The scene of parents and children parting ways played out across University Place on Wednesday for the first day of school. The only other local districts to start Wednesday were Clover Park in neighboring Lakewood and Carbonado in rural East Pierce County. Between the three districts, nearly 18,000 students were back in class Wednesday.

The Steilacoom Historical School District starts Thursday (Aug. 28). All other Pierce County districts start after Labor Day.

University Place wanted to start and end the school year early to avoid the 2015 U.S. Open golf championship at Chambers Bay golf course, which starts June 15. School is set to let out for the year on June 11.

School district officials didn’t like the idea of school buses and children competing for road space with the estimated 235,000 people expected to visit the golf course over the weeklong sporting event, district superintendent Patti Banks said.

The United States Golf Association has also asked to use some of the district’s parking for the U.S. Open. Details about which schools and how many spaces are still being worked out, said Jeff Chamberlin, district deputy superintendent.

While the district received some complaints about the early start, Banks said that’s typical no matter when the school year gets going.

“There are always a few people whose family vacation plans don’t coincide with the start of school,” she said.

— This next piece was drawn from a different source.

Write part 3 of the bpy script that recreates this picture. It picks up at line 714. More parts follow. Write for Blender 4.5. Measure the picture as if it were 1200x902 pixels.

Parents walking their children to school Wednesday said they didn’t mind starting earlier.

“We get to go to the U.S. Open without any issues,” joked Scott Ruffner. He later said the family planned to avoid Grandview Drive, the main road leading to the golf course, during the tournament.

Ruffner and wife Janice were walking Jack, 8, and Grace, 6, to class — a first-day tradition for the family. The siblings were excited for school to start — Grace most for recess, Jack for math class.

Not too far up the road, eighth- and ninth-graders at Curtis Junior High were settling in for first period. About 100 ninth-graders selected as ambassadors briefed the incoming class of roughly 500 eighth graders about the culture of the school.

One ambassador, Dayton Thomas, 15, said he’s not usually excited to come back to school but because he “really liked this school last year” he was ready this year. There’s one thing he’s not looking forward to, though.

“I’m not really excited for homework,” Dayton said. “I’m excited for everything else, but not the homework.”